Pada hari Selasa (10/September), Departemen Statistik China merilis data Consumer Price Index (CPI) yang melaju 2.8 persen secara tahunan di bulan Agustus, lebih baik ketimbang konsensus ekonom Reuters yang sebelumnya memprediksi perlambatan ke 2.6 persen. Jika dibandingkan dengan data periode sebelumnya yang 2.8 persen, maka rilis CPI China kali ini tidak menunjukkan perubahan apapun.
Inflasi Konsumen di China sukses bertahan di level tinggi dalam beberapa bulan terakhir, karena dipicu oleh kenaikan harga bahan makanan seperti daging babi dan buah-buahan. Sementara itu, harga barang di luar makanan juga tercatat menguat meski tidak setajam kenaikan harga makanan. Kondisi inilah yang mendasari angka CPI bulan Agustus mengungguli ekspektasi.
Indeks Harga Produsen China Terbenam Di Zona Deflasi
Sementara itu, Departemen Statistik China juga merilis data inflasi di tingkat produsen (PPI) yang merosot ke level (-0.8 persen) dalam basis tahunan, turun semakin jauh setelah pada periode sebelumnya mencatat pelemahan di -0.3 persen.
Rilis data PPI China di atas sekaligus menorehkan rekor kontraksi tahunan terburuk sejak Agustus 2016. Meski demikian, perolehan angka PPI tersebut setidaknya masih lebih baik ketimbang forecast penurunan di -0.9 persen.
Kemerosotan data Inflasi Produsen sudah berlangsung selama empat bulan terakhir. Sejak Juli, PPI China bahkan sudah berada di zona deflasi. Hal ini disinyalir terjadi akibat dampak perang dagang dengan AS yang memicu lemahnya permintaan ekspor.

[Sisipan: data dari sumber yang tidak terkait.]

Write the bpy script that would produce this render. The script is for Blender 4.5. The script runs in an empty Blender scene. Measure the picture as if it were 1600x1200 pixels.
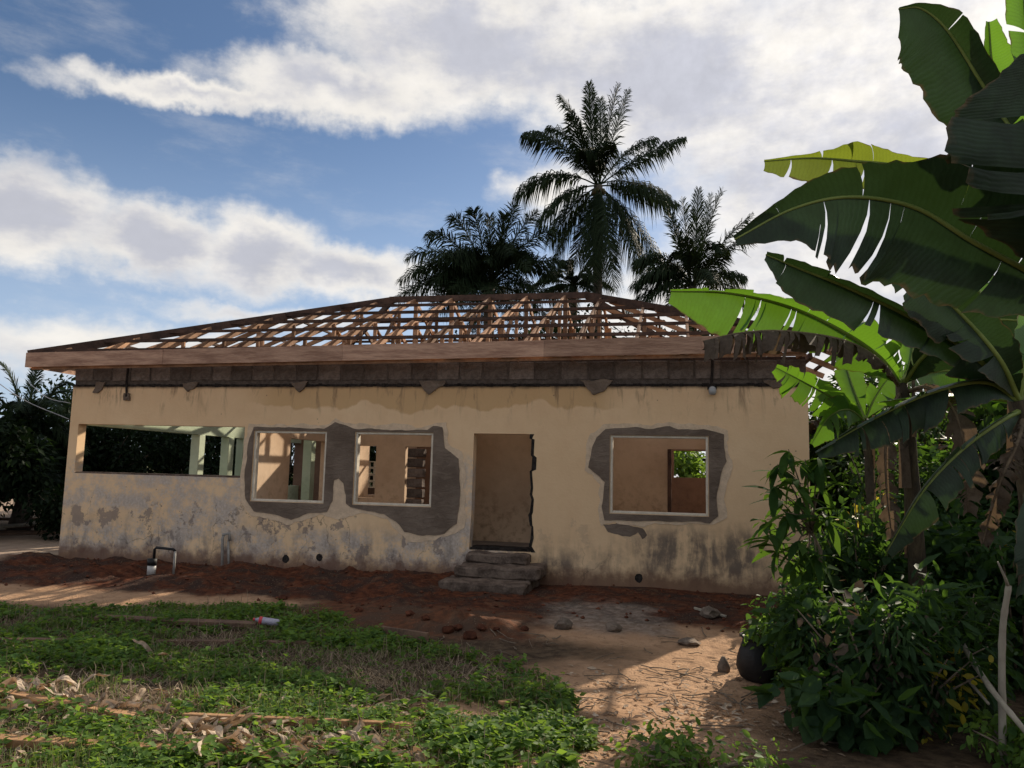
import bpy, bmesh, math, random
import numpy as np
from mathutils import Vector, Matrix, noise as mnoise
from mathutils.geometry import delaunay_2d_cdt

scene = bpy.context.scene
COL = scene.collection
rng = np.random.default_rng(7)
random.seed(7)

# ------------------------------------------------------------------ camera
# house frame: facade in the plane y = 0, x runs 0..14 m along it, z up
FOC = 1200.0                                   # focal length in photo pixels (1600 x 1200)
CAM = np.array([11.947, -13.179, 1.8755])
PITCH, ROLL, YAW = (math.radians(a) for a in (6.5548, 1.3492, -12.355))
FW = np.array([math.sin(YAW) * math.cos(PITCH), math.cos(YAW) * math.cos(PITCH), math.sin(PITCH)])
_r = np.array([math.cos(YAW), -math.sin(YAW), 0.0])
_u = np.cross(_r, FW)
CR = math.cos(ROLL) * _r + math.sin(ROLL) * _u
CU = -math.sin(ROLL) * _r + math.cos(ROLL) * _u
cam_data = bpy.data.cameras.new('camera')
cam = bpy.data.objects.new('camera', cam_data)
COL.objects.link(cam)
cam_data.sensor_fit = 'HORIZONTAL'
cam_data.sensor_width = 36.0
cam_data.lens = FOC / 1600.0 * 36.0
cam_data.clip_start = 0.05
cam_data.clip_end = 3000.0
M = Matrix.Identity(4)
for i in range(3):
    M[i][0], M[i][1], M[i][2], M[i][3] = CR[i], CU[i], -FW[i], CAM[i]
cam.matrix_world = M
scene.camera = cam

# survey helpers: turn a bearing of the photograph into a point of the place
def ray(px, py): return FW + CR * (px - 800) / FOC + CU * (600 - py) / FOC
def at(px, py, d): return CAM + ray(px, py) * d
def ony(px, py, y=0.0):
    d = ray(px, py); return CAM + d * ((y - CAM[1]) / d[1])
def onz(px, py, z=0.0):
    d = ray(px, py); return CAM + d * ((z - CAM[2]) / d[2])

# ------------------------------------------------------------------ light
SUN_EL = math.radians(29.5)
SUN_AZ = math.radians(26.5)                    # from +Y (behind the house) towards +X
sun_dir = Vector((math.sin(SUN_AZ) * math.cos(SUN_EL), math.cos(SUN_AZ) * math.cos(SUN_EL), math.sin(SUN_EL)))
sd = bpy.data.lights.new('sun', 'SUN')
sd.energy = 3.0
sd.angle = math.radians(0.55)
sd.color = (1.0, 0.87, 0.70)
so = bpy.data.objects.new('sun', sd)
COL.objects.link(so)
so.rotation_euler = sun_dir.to_track_quat('Z', 'Y').to_euler()
so.location = (20, 20, 20)

vs = scene.view_settings
vs.view_transform = 'Standard'
vs.look = 'None'
vs.exposure = 1.12
vs.gamma = 1.0
vs.use_curve_mapping = False
scene.cycles.use_denoising = True
scene.cycles.max_bounces = 8
scene.cycles.diffuse_bounces = 3
scene.cycles.glossy_bounces = 2
scene.cycles.transmission_bounces = 4
scene.cycles.transparent_max_bounces = 8
scene.cycles.caustics_reflective = False
scene.cycles.caustics_refractive = False


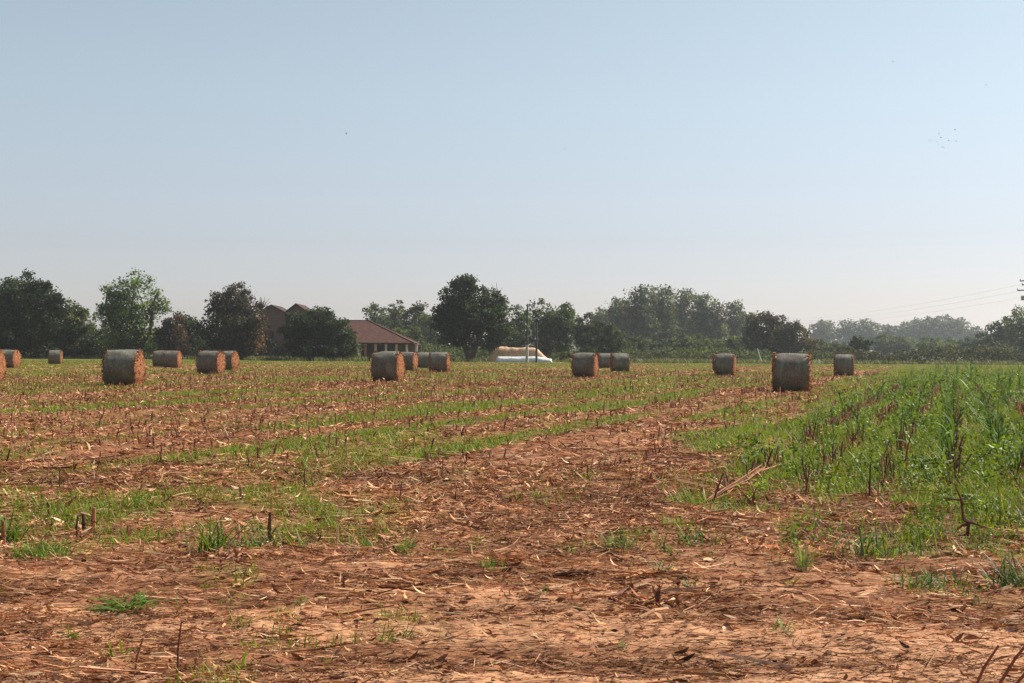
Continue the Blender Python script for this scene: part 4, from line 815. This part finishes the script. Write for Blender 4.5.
wd = bpy.data.worlds.new('World'); SC.world = wd; wd.use_nodes = True; nt = wd.node_tree; nt.nodes.clear()
sky = nt.nodes.new('ShaderNodeTexSky'); sky.sky_type = 'NISHITA'; sky.sun_disc = False; sky.sun_elevation = math.radians(EL); sky.sun_rotation = math.radians(AZ)
sky.altitude = 100; sky.air_density = 1.0; sky.dust_density = .7; sky.ozone_density = 1.0
bg = nt.nodes.new('ShaderNodeBackground'); bg.inputs['Strength'].default_value = .066
ou = nt.nodes.new('ShaderNodeOutputWorld'); hs = nt.nodes.new('ShaderNodeHueSaturation'); hs.inputs['Saturation'].default_value = .62; nt.links.new(sky.outputs[0], hs.inputs['Color'])
tcw = nt.nodes.new('ShaderNodeTexCoord'); sx = nt.nodes.new('ShaderNodeSeparateXYZ'); nt.links.new(tcw.outputs['Generated'], sx.inputs[0])
mrw = nt.nodes.new('ShaderNodeMapRange'); mrw.interpolation_type = 'SMOOTHSTEP'; mrw.inputs['From Min'].default_value = 0; mrw.inputs['From Max'].default_value = .24; nt.links.new(sx.outputs['Z'], mrw.inputs['Value'])
mxw = nt.nodes.new('ShaderNodeMix'); mxw.data_type = 'VECTOR'; mxw.inputs['A'].default_value = (.84, .79, .89); mxw.inputs['B'].default_value = (.99, 1.02, .98); nt.links.new(mrw.outputs[0], mxw.inputs['Factor'])   # thick dull haze near the horizon
tn = nt.nodes.new('ShaderNodeVectorMath'); tn.operation = 'MULTIPLY'; nt.links.new(mxw.outputs['Result'], tn.inputs[1]); nt.links.new(hs.outputs[0], tn.inputs[0]); nt.links.new(tn.outputs[0], bg.inputs[0]); nt.links.new(bg.outputs[0], ou.inputs[0])

vs = SC.view_settings; vs.view_transform = 'Standard'; vs.look = 'None'; vs.gamma = 1; vs.use_curve_mapping = False; vs.exposure = .97
SC.render.engine = 'CYCLES'; cy = SC.cycles; cy.use_denoising = True; cy.max_bounces = 6; cy.volume_bounces = 1; cy.transmission_bounces = 4; cy.diffuse_bounces = 3; cy.transparent_max_bounces = 4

Yuan Berusaha Menguat Versus Dolar AS
Rilis data CPI dan PPI China pagi ini tidak begitu berkontribusi terhadap pergerakan mata uang Yuan terhadap Dolar AS. Pada pukul 10:30 WIB, pair USD/CNY diperdagangkan pada kisaran 7.1146. Setelah menguat 0.98 persen sepanjang pekan lalu, pair ini tampak terkonsolidasi. Yuan China berusaha menunjukkan penguatan pasca merebaknya optimisme pasar atas negosiasi dagang AS-China di Washington pada bulan Oktober mendatang.